I don't think he is tuned to the fact he is actually married... He sounds like an idiot teenager..

Cerialkiller · 11/08/2024 19:42

I remember your post about the Arabic previously. It sounded suspiciously like he was chatting to another woman (who spoke Arabic).

He doesn't seem the loyal type tbh. If he's not actively seeking to cheat then he certainly has very wonky boundaries and that's disrespectful to you. I would be laying very low and investigating personally. Check if he's spent any cash unexpectedly, 'worked late', vatting with girls on only fans etc
Wouldn't be a shock.

BrightLightTonight · 11/08/2024 19:45

Sorry for being dense - early in the marriage you picked up on some red flags, but still went ahead and had 3 children with him?

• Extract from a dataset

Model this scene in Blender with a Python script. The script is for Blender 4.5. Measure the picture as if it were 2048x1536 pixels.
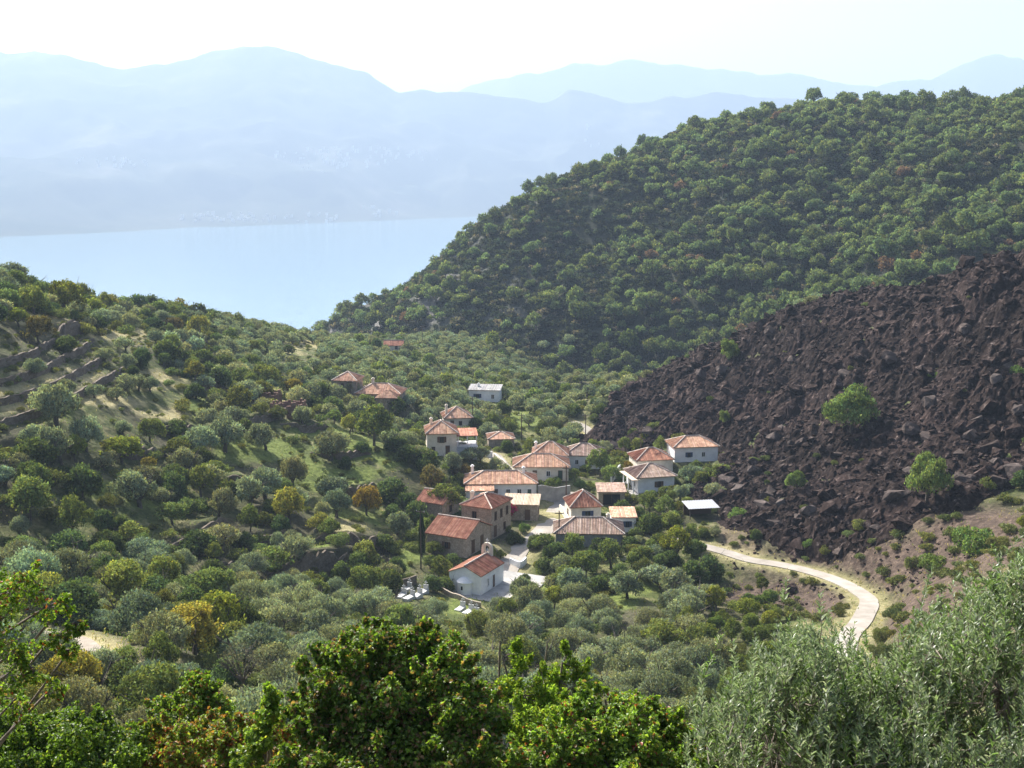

Why the fuck do women keep doing this! The man you hook up with is showing unsavoury signs walk away - don’t get pregnant, don’t marry the bastard, give yourself permission to expect better

yeesh · 11/08/2024 19:50

He’s gross

Confuzzledcat · 11/08/2024 21:24

@Cerialkiller that post was another post by someone else but thank you. I have done q a lot of digging but haven’t looked at bank accounts. He’s doesn’t work late/accessed dating sites and doesn’t have any female friends..just acquaintances

OP posts:
Numberfish · 10/05/2025 14:15

Confuzzledcat · 11/08/2024 21:24

@Cerialkiller that post was another post by someone else but thank you. I have done q a lot of digging but haven’t looked at bank accounts. He’s doesn’t work late/accessed dating sites and doesn’t have any female friends..just acquaintances

I can’t believe you’ve built your house on this sand. The ‘Why don’t you want to have sex’ in Arabic explanation is an absolute classic. I’d check for STDs and start trying to move out with what money you can. Let’s hope he’s a mild sociopath that cares for his kids. Or you can decide to tolerate an unfaithful husband for the kids. But don’t blame yourself for his behaviour and don’t fall for any more of the lies. Write it on your hand. They’re like cockroaches, if you see three+, there are thousands behind the charming walls. Protect yourself.